The non-banking finance companies have indicated their expectations from the Credit and Monetary Policy to be announced by the Reserve Bank of India on April 20.

The NBFCs want an institution for financial support. They also want to measures to facilitate flow of credit from banks for on-lending to various sectors, maintenance of the same level of statutory liquidity ratio for NBFCs, and rediscounting of bills by banks.

''The NBFCs need a separate institution to finance on-lending to various sectors. The proposed institution should, ideally, have a net worth of between Rs 30 billion to Rs 50 billion. The institution should earmark nearly Rs 30 billion annually to finance those areas which depend on the NBFCs for funding requirements like truck operators and machinery manufacturers,'' said Mahesh Thakkar, executive director, the Association of Leasing and Financial Services Companies.

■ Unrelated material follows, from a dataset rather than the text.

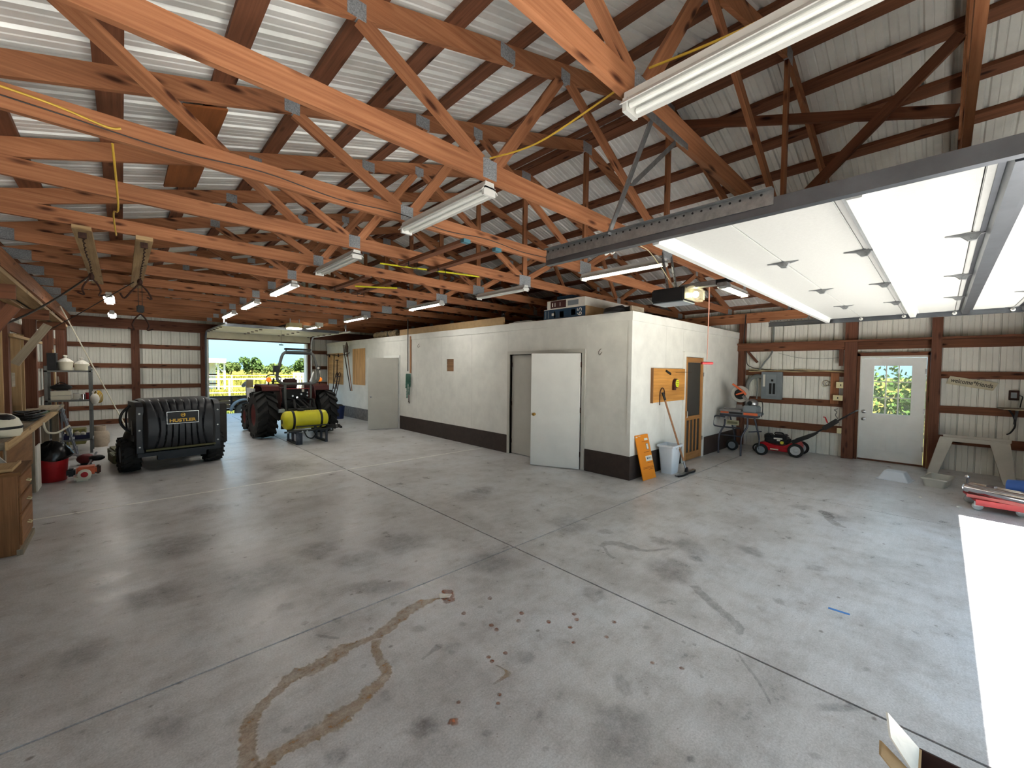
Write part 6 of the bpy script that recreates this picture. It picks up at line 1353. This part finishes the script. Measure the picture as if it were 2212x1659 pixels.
# miter saw on its stand
st = thing('saw_stand', 'folding wheeled saw stand of dark steel tube by the end wall', 'stand', (9.55, 2.93, 0))
M_TUBE = plain('dark_blue_grey_tube', srgb(66, 68, 78), .4, .4, .1, 8)
for y, x in ((.34, -.24), (-.10, -.24)): MB().tube(spline([(x, y, .0), (x + .01, y, .35), (x + .04, y - .04, .50), (x + .06, y - .09, .62), (x + .06, y - .09, .80)], 5), .019, 8).build('leg', M_TUBE, st, True)
for y, x in ((.20, .30), (-.32, .18)): MB().tube(spline([(x, y, .12), (x, y, .35), (x - .05, y + .03, .55), (x - .09, y + .08, .80)], 5), .017, 8).build('leg', M_TUBE, st, True)
MB().tube(spline([(-.22, .46, .76), (-.24, .46, .62), (-.22, .40, .575), (-.2, .2, .57), (-.18, -.06, .57)], 4), .016, 8).build('handle_bar', M_TUBE, st, True); MB().tube(spline([(-.2, .24, .78), (-.21, .40, .80), (-.22, .46, .76)], 4), .016, 8).build('handle_bar', M_TUBE, st, True)
for z in (.40,): MB().cyl((-.22, .33, z), (-.22, -.10, z), .013, 8).build('stretcher', M_TUBE, st, True); MB().cyl((-.1, -.2, .50), (.2, -.35, .50), .013, 8).build('stretcher', M_TUBE, st, True)
for y in (.24, -.36): MB().lathe([(.03, -.03), (.09, -.032), (.12, -.02), (.12, .02), (.09, .032), (.03, .03)], (.30 if y > 0 else .2, y, .121), (1, 0, 0), 22, False).build('wheel', M_RUBBER, st, True); MB().lathe([(.01, -.034), (.075, -.034), (.075, -.02), (.01, -.02)], (.30 if y > 0 else .2, y, .121), (1, 0, 0), 16).build('hub', M_GREY, st, True)
MB().box(-.18, .14, -.34, .36, .80, .85).build('table_rail', M_TUBE, st, bevel=.006)
MB().box(-.225, -.205, -.04, .20, .63, .73).build('name_plate', plain('tan_plate', srgb(150, 146, 120), .5, 0, .05, 6), st); MB().box(-.228, -.2255, -.02, .18, .655, .705).build('print_panel', plain('dull_olive_print', srgb(92, 90, 66), .6, 0, .15, 30), st)
MB().box(-.20, -.14, .18, .34, .735, .80).build('bracket', M_STEEL, st, bevel=.004)
sw = thing('miter_saw', 'orange and grey miter saw with a round blade guard on the steel stand', 'saw', (9.55, 2.93, .851))
MB().box(-.20, .16, -.40, .34, 0, .06).build('base', M_GREY, sw, bevel=.012); MB().box(-.207, -.2, -.38, -.12, .005, .055).build('orange_trim', M_ORANGE, sw); MB().box(-.207, -.2, .17, .33, .02, .055).build('orange_trim', M_ORANGE, sw); MB().box(-.207, -.2, -.1, .16, .01, .05).build('base_slot', M_BLACK, sw); MB().box(-.19, .14, -.06, .36, .0605, .10).build('table', M_STEEL, sw, bevel=.004)
MB().prism([(-.30, .101), (.34, .101), (.34, .12), (.10, .12), (.08, .20), (-.02, .20), (-.06, .11), (-.3, .11)], 'x', .0, .025).build('fence', M_STEEL, sw)
MB().box(-.16, .10, -.36, -.08, .0605, .20).build('pivot_housing', M_GREY, sw, bevel=.02); MB().sphere((.0, -.22, .24), .10, 14, 10, (.9, 1.1, 1.0)).build('arm_joint', M_STEEL, sw, True)
MB().cyl((-.10, -.20, .25), (-.06, -.20, .25), .045, 16).build('bevel_knob', M_BLACK, sw, True)
MB().lathe([(.01, -.022), (.17, -.022), (.178, -.012), (.178, .012), (.17, .022), (.01, .022)], (-.05, .0, .43), (1, 0, .1), 30).build('blade_guard', plain('grey_guard', srgb(178, 176, 170), .4, .3, .08, 8), sw, True)
MB().lathe([(.01, -.045), (.10, -.04), (.11, -.024), (.11, .0)], (-.05, .0, .43), (1, 0, .1), 24).build('motor_disc', M_BLACK, sw, True); MB().cyl((-.03, -.02, .40), (.14, -.03, .42), .07, 18).build('motor', M_BLACK, sw, True)
MB().beam((-.06, -.20, .24), (-.06, -.06, .40), .05, .07, (1, 0, 0)).build('arm', M_STEEL, sw); MB().tube(spline([(-.1, .14, .64), (-.10, .08, .60), (-.10, .0, .54), (-.10, -.08, .48), (-.10, -.12, .42)], 4), [.022] * 17, 8).build('handle', M_ORANGE, sw, True); MB().tube(spline([(-.11, -.08, .47), (-.12, .0, .44), (-.12, .06, .42)], 4), .018, 8).build('handle_web', M_ORANGE, sw, True)
MB().tube(spline([(.05, -.30, .30), (.0, -.40, .28), (-.02, -.42, .10), (-.05, -.41, -.02)], 5), .008, 6).build('cord', M_BLACK, sw, True)

# red push mower
pm = thing('push_mower', 'red push lawn mower with a black engine and folded-out handle by the right wall', 'lawn mower', (10.28, 2.38, 0))
M_MRED = plain('mower_red', srgb(186, 26, 38), .35, 0, .08, 6)
dk = [(.36, .10), (.33, .22), (.20, .235), (.05, .19), (-.12, .19), (-.24, .26), (-.36, .30), (-.42, .22), (-.40, .09), (-.2, .07), (.2, .07)]
MB().prism(dk, 'x', -.20, .20).build('deck', M_MRED, pm, bevel=.015); MB().box(-.235, -.20, -.30, .26, .09, .16).build('deck_skirt', M_MRED, pm, bevel=.01); MB().box(-.2385, -.2355, -.05, .10, .10, .125).build('print_strip', M_CREAM, pm)
for y, r in ((.33, .10), (-.36, .14)):
    for x in (-.25, .25):
        MB().lathe([(r * .66, -.03), (r * .9, -.034), (r, -.02), (r, .02), (r * .9, .034), (r * .66, .03)], (x, y, r + .001), (1, 0, 0), 26, False).build('tyre', M_RUBBER, pm, True); MB().lathe([(.008, -.042), (.018, -.04), (r * .3, -.022), (r * .68, -.03), (r * .68, .03), (.01, .03)], (x, y, r + .001), (1, 0, 0), 22).build('wheel', plain('light_grey_wheel', srgb(176, 178, 180), .5, 0, .05, 6), pm, True)
MB().box(-.15, .15, -.20, .24, .22, .36).build('engine', M_BLACK, pm, bevel=.03); MB().box(-.13, .13, -.16, .08, .36, .42).build('engine_cover', M_BLACK, pm, bevel=.025); MB().box(-.13, .12, .12, .25, .30, .41).build('air_filter', M_BLACK, pm, bevel=.02)
MB().tube(spline([(-.08, -.10, .42), (-.08, -.08, .455), (-.08, .04, .455), (-.08, .06, .42)], 4), .012, 6).build('engine_handle', M_BLACK, pm, True); MB().box(-.158, -.151, -.10, .06, .32, .35).box(-.158, -.151, -.06, .0, .285, .315).build('sticker', M_PAPER, pm); MB().cyl((-.20, -.10, .26), (-.15, -.10, .26), .032, 16).build('oil_cap', plain('oil_cap_yellow', srgb(206, 196, 60), .5, 0, .05, 6), pm, True)
for x in (-.19, .19):
    MB().prism([(-.30, .26), (-.58, .42), (-.66, .50), (-.62, .52), (-.5, .46), (-.26, .33)], 'x', x - .012, x + .012).build('handle_bracket', M_BLACK, pm); MB().tube([(x, -.56, .45), (x, -.92, .74), (x, -1.20, .97)], .013, 8).build('handle_tube', M_BLKSTEEL, pm, True)
MB().tube([(-.19, -1.19, .965), (-.17, -1.27, 1.02), (.17, -1.27, 1.02), (.19, -1.19, .965)], .014, 8).build('handle_bar', M_BLACK, pm, True)
MB().beam((-.19, -.80, .64), (-.19, -1.02, .83), .05, .09).build('control_housing', M_BLACK, pm, bevel=.01); MB().tube([(-.19, -.86, .76), (-.19, -.82, .87), (-.19, -.79, .875)], .012, 6).build('red_lever', M_RED, pm, True)
MB().tube(spline([(-.19, -1.02, .86), (-.19, -.98, .93), (-.19, -1.0, .99), (-.19, -.96, 1.03), (.19, -.96, 1.03)], 4), .006, 6).build('bail', M_BLACK, pm, True); MB().tube(spline([(-.16, -.3, .3), (-.17, -.45, .38), (-.18, -.6, .5)], 4), .005, 6).build('cable', M_WIRE, pm, True)

# grey folding trestle
gt = thing('grey_trestle', 'pale grey folding trestle with wide tapered legs by the right wall', 'trestle', (10.3, -.38, 0))
M_TRE = plain('pale_grey_plastic', srgb(186, 182, 172), .6, 0, .07, 5)
def leanleg(sgn, x0, x1, mat):
    """tapered leg: y at top/bottom"""
    for (ya, yb, yc, yd) in ((.36, .19, .50, .38), (-.20, -.42, -.36, -.50)):
        MB().hexa([(x0, yd, 0), (x0 + .03, yd, 0), (x0 + .03, yc, 0), (x0, yc, 0), (x1, yb, .66), (x1 + .03, yb, .66), (x1 + .03, ya, .66), (x1, ya, .66)]).build('leg', mat, gt, bevel=.004)
leanleg(1, -.20, -.03, M_TRE); leanleg(1, .20, .05, M_TRE)
MB().box(-.035, .01, -.42, .36, .60, .67).build('top_beam', M_TRE, gt, bevel=.006); MB().box(.04, .09, -.44, .32, .64, .705).build('top_beam', M_TRE, gt, bevel=.006)
# white tray and grey tub
wt = thing('white_tray', 'white plastic tray lying upside down on the floor by the entry door', 'tray', (9.26, .47, 0), math.radians(-8))
MB().loft([sq(.19, .20, .0, .03), sq(.18, .185, .006, .03), sq(.12, .125, .135, .03), sq(.11, .115, .14, .03)]).build('shell', M_BIN, wt, True, 40); MB().loft([sq(.20, .21, .0, .03), sq(.20, .21, .006, .03), sq(.18, .19, .0065, .03)]).build('rim', M_BIN, wt, True, 40)
gtb = thing('plastic_tub', 'translucent grey plastic tub on the floor in front of the trestle', 'tub', (9.28, -.02, 0), math.radians(-10))
M_TUB = plain('cloudy_grey_plastic', srgb(192, 190, 180), .4, 0, .05, 6)
MB().loft([sq(.24, .11, 0), sq(.265, .135, .125), sq(.28, .15, .13), sq(.28, .15, .14), sq(.255, .125, .14), sq(.235, .105, .006)]).build('shell', M_TUB, gtb, True, 40); MB().loft([sq(.278, .148, .118), sq(.283, .153, .12), sq(.283, .153, .136), sq(.278, .148, .136)], False).build('rim', M_TUB, gtb, True, 40)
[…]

The ALFS, which represents leasing companies and other NBFCs, has dashed off a letter to the RBI governor Dr Bimal Jalan asking the central bank to take measures for setting up such a specialised agency for the purpose of providing financial resources to the asset financing companies.

''The agency will be an expert in appraising the requirement of asset financing companies and accordingly be able to deal with an entire gamut of flow of credit and its delivery to the NBFC sector more effectively and efficiently,'' the ALFS said in the letter.

''Such an institution will be able to lend to NBFCs without any personal bias,'' quipped Thakkar.

The NBFCs are also demanding that the RBI incorporate norms to enable them to avail bank credit at rates, which are competitive and allow them to earn a reasonable spread from on-lending to their clients.

''We have proposed that bank finance be extended to only registered finance companies at a reduced rate. Currently, banks are ready to lend to NBFCs at 16-17 per cent, which makes it unviable for these companies to lend funds further to needy sectors,'' said Thakkar.

According to him, bank finance can be a good proposition for NBFCs on account of severe ceiling restrictions imposed by the RBI on raising public deposits by these companies. Thakkar added that an alternate source of funds for them would help in bridging asset- liability mismatch.

The proposal by the Vasudev Ccommittee on NBFCs to increase the SLR on financial companies from 12.5 per cent to 25 per cent is being opposed by the ALFS on the grounds that NBFCs are making a loss of 4-5 per cent on investment in SLR securities.

Thakkar said that existing leasing and hire-purchase companies would become ''unviable'' due to the burden of loss if the proposal is accepted by the RBI.

The ALFS has asked the RBI to consider removing restrictions in allowing banks to rediscount bills previously discounted by the NBFCs.

According to Thakkar, the restrictions on rediscounting were based on the need to control working capital requirements of each borrower by the consortium of bankers. He feels that on account of considerable liberalisation and abolition of the consortium arrangement, rediscounting should be allowed.

The problem of non-performing assets has plagued the financial sector and the NBFCs are not an exception. Thakkar estimates that the NPA level among corporate clients of the NBFCs is 10-12 per cent, while it is 6-8 per cent at the retail level.

According to him, the ALFS has asked Finance Secretary Vijay Kelkar to set up a recovery tribunal to aid in recovery of bad and doubtful debts.

''The basic reason for NPAs is the recession prevailing in the industry and weakness of the recovery procedures. Also, the legal framework is at a low level, which hampers the process of recovery. There are many cases in the courts, which may take 7-8 years for any conclusive settlement to take place,'' stated Thakkar.